Dans un contexte de prise de conscience collective de la crise structurelle que traverse le secteur de la presse marocaine, les travaux du colloque national organisé par la Fédération marocaine des éditeurs de journaux ont démarré ce samedi matin à Rabat, sous le thème : « La presse marocaine : crise existentielle et pistes de sauvetage ». Un rendez-vous qui vise, selon les organisateurs, à réfléchir ensemble sur l’avenir de la profession et à proposer des solutions réalistes et applicables.
Lors de l’ouverture, Mustapha Emdjarr, directeur de la communication et des relations publiques au sein du ministère de la Communication, a affirmé qu’« il existe une division au sein du corps médiatique, mais cela ne doit pas empêcher un débat sérieux et responsable pour trouver des solutions structurelles au secteur ». Il a souligné la nécessité de dépasser les solutions classiques et d’innover avec des approches adaptées aux profondes mutations numériques. Il a également rappelé que le Maroc considère que les médias ne sont pas un luxe démocratique, mais une nécessité stratégique pour construire l’État et accompagner les chantiers de réforme.
Emdjarr a insisté sur l’importance de développer le système de soutien public aux entreprises de presse, appelant à concevoir un nouveau modèle médiatique répondant aux besoins actuels et capable d’accompagner la transition numérique, sans perdre sa mission professionnelle ni ses rôles constitutionnels de veille, de redevabilité et d’encadrement de l’opinion publique.
Une large participation et trois séances principales
Ce colloque national réunit une élite de professionnels, éditeurs, experts, universitaires, ainsi que des acteurs politiques et des représentants du secteur public et privé. L’événement s’articule autour de trois grandes séances.
Un cadre législatif insuffisant
La première session, intitulée « Enjeux de la législation, de l’éthique et de la régulation », s’est penchée sur le cadre juridique régissant la profession. Plusieurs intervenants ont exprimé la nécessité de réviser en profondeur les lois encadrant la presse et les médias, face aux défis croissants liés à la liberté d’expression, à la régulation professionnelle et à l’éthique. Des interrogations cruciales ont également été soulevées concernant l’efficacité des conseils de régulation, leur indépendance, et leur impact réel sur la protection de la profession et de ses acteurs.
Une entreprise fragile et un soutien limité
La deuxième session, intitulée « L’entreprise de presse : leviers de redressement économique », a analysé la situation actuelle des entreprises de presse marocaines à la lumière des contraintes économiques qui menacent leur survie. Les participants ont abordé la faiblesse du marché publicitaire, la dispersion des ressources, ainsi que l’absence d’une stratégie de soutien public intégrée tenant compte de la performance professionnelle, de l’innovation et de la transformation numérique.

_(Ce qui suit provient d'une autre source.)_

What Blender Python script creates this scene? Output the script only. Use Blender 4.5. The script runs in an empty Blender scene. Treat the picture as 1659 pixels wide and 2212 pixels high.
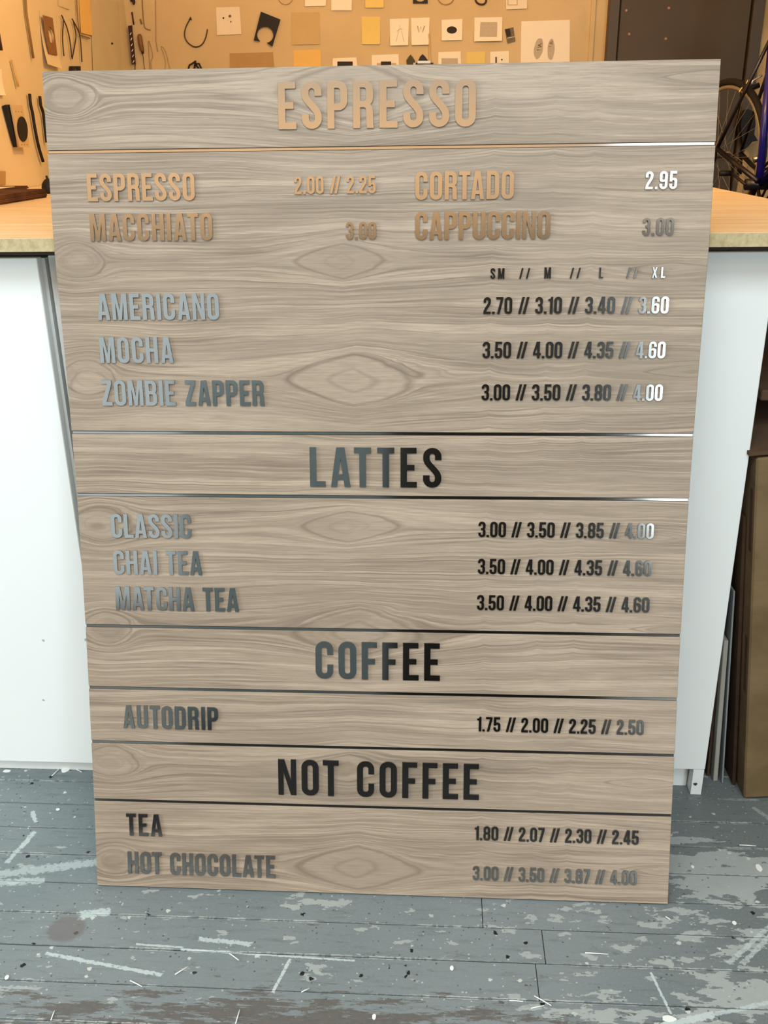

Des appels ont été lancés pour restructurer le soutien gouvernemental à la presse, en le liant à des projets de réforme concrets garantissant la gouvernance, tout en encourageant le développement du contenu, des ressources humaines et des équipements.
Une plateforme pour le débat national
Ce colloque, inscrit dans le programme de plaidoyer de la Fédération marocaine des éditeurs de journaux, s’est transformé en une plateforme de dialogue ouverte entre les différents acteurs du paysage médiatique. Les responsables de la Fédération estiment que les débats en cours visent à produire des « recommandations réalistes et propositions réformatrices » susceptibles de constituer le socle d’une nouvelle vision nationale pour l’avenir de la presse au Maroc, en lien avec les transformations numériques et les défis économiques et sociaux.
Les participants espèrent que les recommandations issues de ce colloque ne resteront pas lettre morte, mais qu’elles seront mises en œuvre à travers de véritables partenariats entre professionnels et pouvoirs publics, basés sur une vision stratégique claire d’un paysage médiatique marocain libre, indépendant et professionnel.